DIRECTIONS FOR THIS TASK:
Below are some entries. Work out how many of their lines hold the word "Python", and write that number alone.

SUPPLIED MATERIAL:
★ ★ ★ ★ ★
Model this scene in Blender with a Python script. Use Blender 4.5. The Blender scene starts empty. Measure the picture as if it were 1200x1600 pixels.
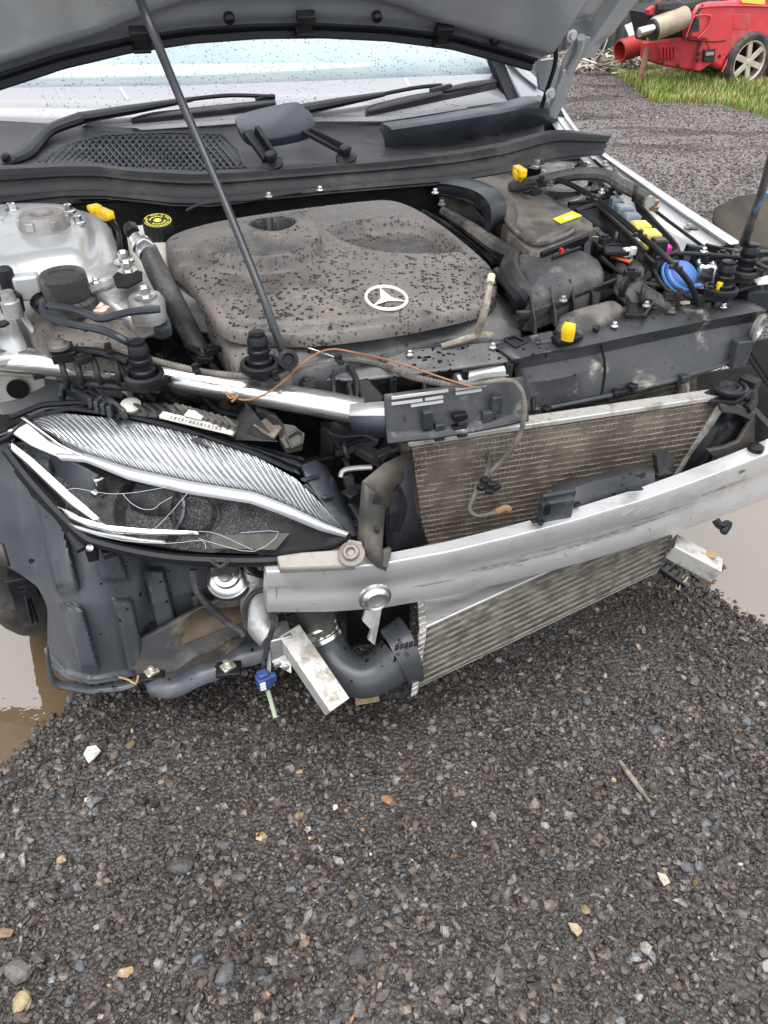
★ ★ ★ ★ ★
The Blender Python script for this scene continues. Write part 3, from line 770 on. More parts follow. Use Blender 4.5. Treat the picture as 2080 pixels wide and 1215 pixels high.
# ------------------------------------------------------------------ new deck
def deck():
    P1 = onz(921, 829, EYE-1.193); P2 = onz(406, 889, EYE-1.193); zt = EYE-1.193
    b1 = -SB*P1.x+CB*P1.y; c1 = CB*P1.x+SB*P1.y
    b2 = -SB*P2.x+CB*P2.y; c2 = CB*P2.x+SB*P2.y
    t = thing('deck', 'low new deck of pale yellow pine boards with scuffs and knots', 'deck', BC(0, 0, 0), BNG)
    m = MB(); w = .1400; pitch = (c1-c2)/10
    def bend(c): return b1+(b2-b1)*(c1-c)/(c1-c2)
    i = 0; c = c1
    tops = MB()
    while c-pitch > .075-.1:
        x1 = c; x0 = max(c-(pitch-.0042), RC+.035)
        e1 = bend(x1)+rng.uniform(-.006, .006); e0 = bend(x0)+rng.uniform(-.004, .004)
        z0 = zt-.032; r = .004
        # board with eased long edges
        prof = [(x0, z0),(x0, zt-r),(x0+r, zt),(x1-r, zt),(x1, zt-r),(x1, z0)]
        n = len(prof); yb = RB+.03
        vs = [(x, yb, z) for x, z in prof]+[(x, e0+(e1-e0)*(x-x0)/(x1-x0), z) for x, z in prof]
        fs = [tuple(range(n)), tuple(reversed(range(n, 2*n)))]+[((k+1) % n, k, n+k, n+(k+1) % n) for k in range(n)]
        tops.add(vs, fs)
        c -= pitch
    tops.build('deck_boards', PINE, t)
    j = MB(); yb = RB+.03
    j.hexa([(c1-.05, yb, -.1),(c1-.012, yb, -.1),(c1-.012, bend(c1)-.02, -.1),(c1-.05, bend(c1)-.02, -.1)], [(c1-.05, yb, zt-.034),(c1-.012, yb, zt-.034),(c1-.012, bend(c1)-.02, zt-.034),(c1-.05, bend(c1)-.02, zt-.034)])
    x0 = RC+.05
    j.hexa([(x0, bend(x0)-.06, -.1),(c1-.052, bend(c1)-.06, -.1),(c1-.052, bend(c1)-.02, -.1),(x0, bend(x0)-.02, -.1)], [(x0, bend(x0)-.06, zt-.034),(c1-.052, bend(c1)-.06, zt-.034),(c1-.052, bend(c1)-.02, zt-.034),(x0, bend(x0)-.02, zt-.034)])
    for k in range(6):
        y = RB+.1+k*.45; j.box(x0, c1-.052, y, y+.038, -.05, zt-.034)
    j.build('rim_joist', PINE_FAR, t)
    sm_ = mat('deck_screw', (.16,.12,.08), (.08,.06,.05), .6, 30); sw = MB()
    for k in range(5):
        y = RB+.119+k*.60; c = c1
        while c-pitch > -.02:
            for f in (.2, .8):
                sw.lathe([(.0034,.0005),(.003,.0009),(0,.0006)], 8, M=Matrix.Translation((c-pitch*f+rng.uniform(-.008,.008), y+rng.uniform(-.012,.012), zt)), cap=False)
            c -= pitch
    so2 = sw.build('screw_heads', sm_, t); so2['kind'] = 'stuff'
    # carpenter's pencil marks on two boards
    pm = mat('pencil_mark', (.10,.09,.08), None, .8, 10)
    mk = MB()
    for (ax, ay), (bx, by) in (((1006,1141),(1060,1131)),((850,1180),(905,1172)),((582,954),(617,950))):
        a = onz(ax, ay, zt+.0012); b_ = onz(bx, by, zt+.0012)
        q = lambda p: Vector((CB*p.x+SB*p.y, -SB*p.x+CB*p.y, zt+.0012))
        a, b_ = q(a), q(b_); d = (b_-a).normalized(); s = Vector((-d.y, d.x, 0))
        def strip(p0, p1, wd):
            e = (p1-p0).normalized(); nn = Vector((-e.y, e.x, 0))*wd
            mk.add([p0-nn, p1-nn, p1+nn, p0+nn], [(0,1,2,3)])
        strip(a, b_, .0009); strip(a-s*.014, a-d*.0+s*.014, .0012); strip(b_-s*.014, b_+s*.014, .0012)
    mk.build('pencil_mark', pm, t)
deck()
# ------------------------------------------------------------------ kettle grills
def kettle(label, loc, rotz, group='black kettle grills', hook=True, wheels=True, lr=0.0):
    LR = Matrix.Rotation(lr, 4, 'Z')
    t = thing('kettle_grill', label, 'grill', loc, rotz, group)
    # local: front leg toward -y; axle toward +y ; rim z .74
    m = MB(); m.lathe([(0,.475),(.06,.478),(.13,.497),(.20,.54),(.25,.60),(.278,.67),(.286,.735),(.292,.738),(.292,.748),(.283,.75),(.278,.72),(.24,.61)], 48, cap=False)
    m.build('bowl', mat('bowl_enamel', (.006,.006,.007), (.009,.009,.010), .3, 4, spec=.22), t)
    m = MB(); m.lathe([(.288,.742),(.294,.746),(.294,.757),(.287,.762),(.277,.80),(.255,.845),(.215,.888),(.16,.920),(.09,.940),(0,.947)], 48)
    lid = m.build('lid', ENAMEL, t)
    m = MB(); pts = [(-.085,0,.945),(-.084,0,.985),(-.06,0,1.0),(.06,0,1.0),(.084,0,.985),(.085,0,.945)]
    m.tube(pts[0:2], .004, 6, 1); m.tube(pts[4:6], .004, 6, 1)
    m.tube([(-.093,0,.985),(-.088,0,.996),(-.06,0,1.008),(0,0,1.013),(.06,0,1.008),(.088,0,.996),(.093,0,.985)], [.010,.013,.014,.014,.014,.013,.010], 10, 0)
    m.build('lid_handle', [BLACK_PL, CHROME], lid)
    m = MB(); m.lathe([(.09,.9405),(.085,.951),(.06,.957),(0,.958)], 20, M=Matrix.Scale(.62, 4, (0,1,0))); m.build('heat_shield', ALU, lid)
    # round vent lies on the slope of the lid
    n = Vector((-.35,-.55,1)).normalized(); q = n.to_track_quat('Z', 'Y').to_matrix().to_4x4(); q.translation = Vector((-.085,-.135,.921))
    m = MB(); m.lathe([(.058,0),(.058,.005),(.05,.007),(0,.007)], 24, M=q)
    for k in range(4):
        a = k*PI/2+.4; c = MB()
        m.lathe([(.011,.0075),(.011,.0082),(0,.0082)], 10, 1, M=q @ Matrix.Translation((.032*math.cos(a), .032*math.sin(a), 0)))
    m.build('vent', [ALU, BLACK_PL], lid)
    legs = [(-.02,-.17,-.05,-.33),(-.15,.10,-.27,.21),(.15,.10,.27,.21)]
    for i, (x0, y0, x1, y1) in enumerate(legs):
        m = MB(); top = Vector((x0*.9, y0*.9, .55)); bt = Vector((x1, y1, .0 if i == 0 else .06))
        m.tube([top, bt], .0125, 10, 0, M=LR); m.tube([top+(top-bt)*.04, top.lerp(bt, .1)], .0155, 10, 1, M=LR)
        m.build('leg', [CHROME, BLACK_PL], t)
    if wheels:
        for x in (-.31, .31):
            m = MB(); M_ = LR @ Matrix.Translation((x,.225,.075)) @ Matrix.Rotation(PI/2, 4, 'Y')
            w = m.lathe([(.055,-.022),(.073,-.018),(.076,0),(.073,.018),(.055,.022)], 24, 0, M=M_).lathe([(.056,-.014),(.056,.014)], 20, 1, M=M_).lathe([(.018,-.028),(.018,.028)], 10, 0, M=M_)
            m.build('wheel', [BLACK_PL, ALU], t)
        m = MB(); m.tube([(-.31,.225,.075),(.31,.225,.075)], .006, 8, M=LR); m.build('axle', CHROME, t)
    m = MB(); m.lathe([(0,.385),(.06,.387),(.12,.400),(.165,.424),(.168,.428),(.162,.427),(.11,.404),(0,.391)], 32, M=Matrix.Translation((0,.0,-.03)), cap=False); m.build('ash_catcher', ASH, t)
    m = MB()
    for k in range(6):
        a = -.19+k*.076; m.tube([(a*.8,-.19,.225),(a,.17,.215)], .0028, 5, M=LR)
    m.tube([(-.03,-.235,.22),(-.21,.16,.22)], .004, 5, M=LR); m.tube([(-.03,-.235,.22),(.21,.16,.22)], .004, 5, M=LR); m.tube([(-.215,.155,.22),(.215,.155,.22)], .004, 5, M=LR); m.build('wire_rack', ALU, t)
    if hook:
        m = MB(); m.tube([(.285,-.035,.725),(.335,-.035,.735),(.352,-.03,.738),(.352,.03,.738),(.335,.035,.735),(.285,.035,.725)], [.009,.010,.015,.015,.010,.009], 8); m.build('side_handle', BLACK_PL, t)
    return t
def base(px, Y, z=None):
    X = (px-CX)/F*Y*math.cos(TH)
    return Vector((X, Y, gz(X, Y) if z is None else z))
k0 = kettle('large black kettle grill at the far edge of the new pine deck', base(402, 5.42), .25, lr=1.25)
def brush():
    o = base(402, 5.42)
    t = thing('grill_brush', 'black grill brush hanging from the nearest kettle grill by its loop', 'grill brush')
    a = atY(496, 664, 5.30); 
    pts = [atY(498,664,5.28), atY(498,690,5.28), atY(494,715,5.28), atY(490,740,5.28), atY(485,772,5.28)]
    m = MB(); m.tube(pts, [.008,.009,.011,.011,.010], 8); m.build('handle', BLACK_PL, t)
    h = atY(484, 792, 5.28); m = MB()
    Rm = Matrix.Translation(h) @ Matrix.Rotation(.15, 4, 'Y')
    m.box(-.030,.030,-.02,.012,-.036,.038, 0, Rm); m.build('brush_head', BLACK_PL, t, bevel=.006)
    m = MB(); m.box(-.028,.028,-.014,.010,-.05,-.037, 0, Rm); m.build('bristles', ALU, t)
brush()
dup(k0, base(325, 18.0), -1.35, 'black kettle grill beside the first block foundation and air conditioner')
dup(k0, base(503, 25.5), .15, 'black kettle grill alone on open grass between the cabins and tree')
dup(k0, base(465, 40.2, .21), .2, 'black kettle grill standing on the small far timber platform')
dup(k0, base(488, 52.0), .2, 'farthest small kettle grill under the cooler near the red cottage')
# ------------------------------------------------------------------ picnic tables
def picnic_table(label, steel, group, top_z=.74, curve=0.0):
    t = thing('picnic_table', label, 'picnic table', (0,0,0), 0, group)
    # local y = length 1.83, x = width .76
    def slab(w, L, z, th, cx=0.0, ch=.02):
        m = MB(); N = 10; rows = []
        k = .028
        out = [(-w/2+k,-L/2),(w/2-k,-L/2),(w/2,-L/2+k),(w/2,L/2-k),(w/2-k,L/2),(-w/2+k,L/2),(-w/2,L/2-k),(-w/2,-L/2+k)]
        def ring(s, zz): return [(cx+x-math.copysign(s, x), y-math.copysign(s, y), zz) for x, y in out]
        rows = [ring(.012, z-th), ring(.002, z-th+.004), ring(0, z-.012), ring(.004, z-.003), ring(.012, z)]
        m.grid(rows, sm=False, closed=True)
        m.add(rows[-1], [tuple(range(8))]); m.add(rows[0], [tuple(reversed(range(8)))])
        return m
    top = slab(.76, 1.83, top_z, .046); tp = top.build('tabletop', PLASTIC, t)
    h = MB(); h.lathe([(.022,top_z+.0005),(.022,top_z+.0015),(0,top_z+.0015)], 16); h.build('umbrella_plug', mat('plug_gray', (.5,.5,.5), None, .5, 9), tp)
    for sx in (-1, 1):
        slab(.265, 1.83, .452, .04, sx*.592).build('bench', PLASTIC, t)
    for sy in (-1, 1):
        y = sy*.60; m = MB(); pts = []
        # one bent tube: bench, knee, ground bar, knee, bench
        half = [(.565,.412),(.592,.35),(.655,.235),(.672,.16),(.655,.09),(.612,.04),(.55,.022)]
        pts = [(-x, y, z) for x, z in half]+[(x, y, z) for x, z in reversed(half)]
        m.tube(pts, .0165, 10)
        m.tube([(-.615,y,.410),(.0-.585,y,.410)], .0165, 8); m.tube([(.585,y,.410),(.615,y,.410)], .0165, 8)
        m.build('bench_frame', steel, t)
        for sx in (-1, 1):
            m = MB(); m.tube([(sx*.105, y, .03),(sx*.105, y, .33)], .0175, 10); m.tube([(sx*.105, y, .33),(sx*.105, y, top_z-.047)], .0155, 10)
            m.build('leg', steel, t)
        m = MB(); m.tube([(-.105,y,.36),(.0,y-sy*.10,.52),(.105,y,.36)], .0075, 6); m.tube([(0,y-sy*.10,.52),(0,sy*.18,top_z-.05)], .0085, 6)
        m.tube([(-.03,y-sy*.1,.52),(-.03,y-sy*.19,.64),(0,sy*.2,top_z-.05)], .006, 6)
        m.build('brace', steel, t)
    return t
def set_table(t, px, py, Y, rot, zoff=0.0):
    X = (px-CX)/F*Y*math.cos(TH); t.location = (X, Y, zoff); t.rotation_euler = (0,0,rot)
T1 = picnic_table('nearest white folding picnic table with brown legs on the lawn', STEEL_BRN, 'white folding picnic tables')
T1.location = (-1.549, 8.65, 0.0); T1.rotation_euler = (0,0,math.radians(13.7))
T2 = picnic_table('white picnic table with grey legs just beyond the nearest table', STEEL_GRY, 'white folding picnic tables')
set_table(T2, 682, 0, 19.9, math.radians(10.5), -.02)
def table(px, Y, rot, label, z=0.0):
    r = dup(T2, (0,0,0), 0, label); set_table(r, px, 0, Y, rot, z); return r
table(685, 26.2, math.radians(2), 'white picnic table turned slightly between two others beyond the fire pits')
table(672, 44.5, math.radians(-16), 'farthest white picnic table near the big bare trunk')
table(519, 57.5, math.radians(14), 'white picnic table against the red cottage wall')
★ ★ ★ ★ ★
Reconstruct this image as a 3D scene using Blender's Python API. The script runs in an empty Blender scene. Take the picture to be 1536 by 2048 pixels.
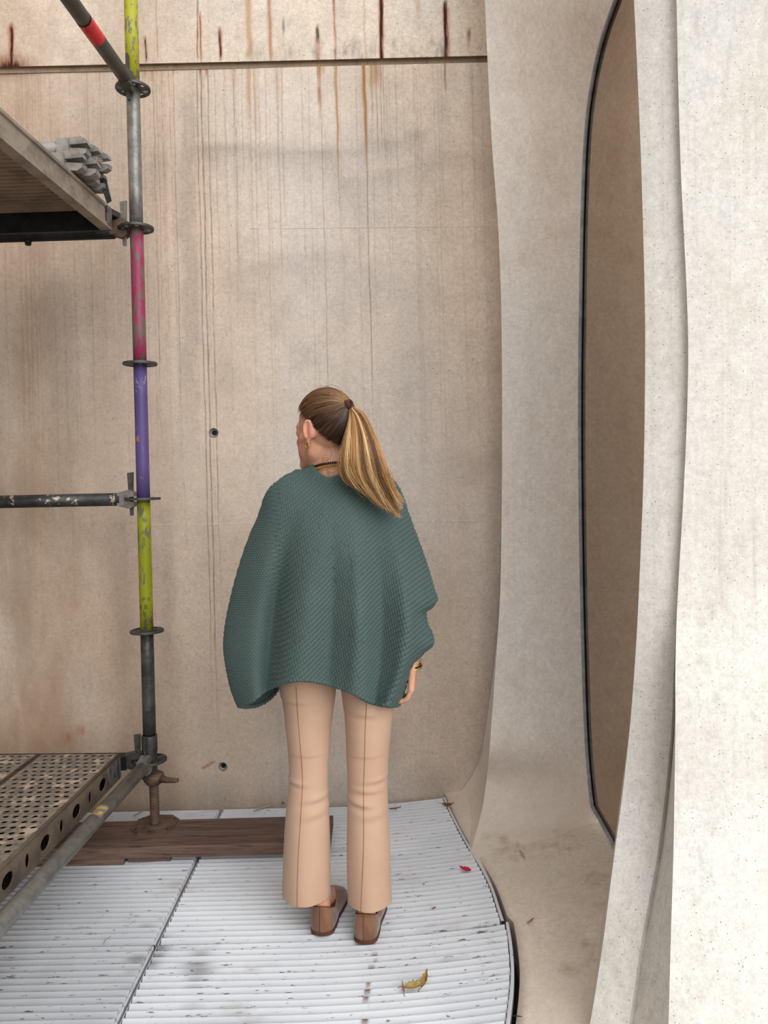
★ ★ ★ ★ ★
EXERCISE ANSWER:
3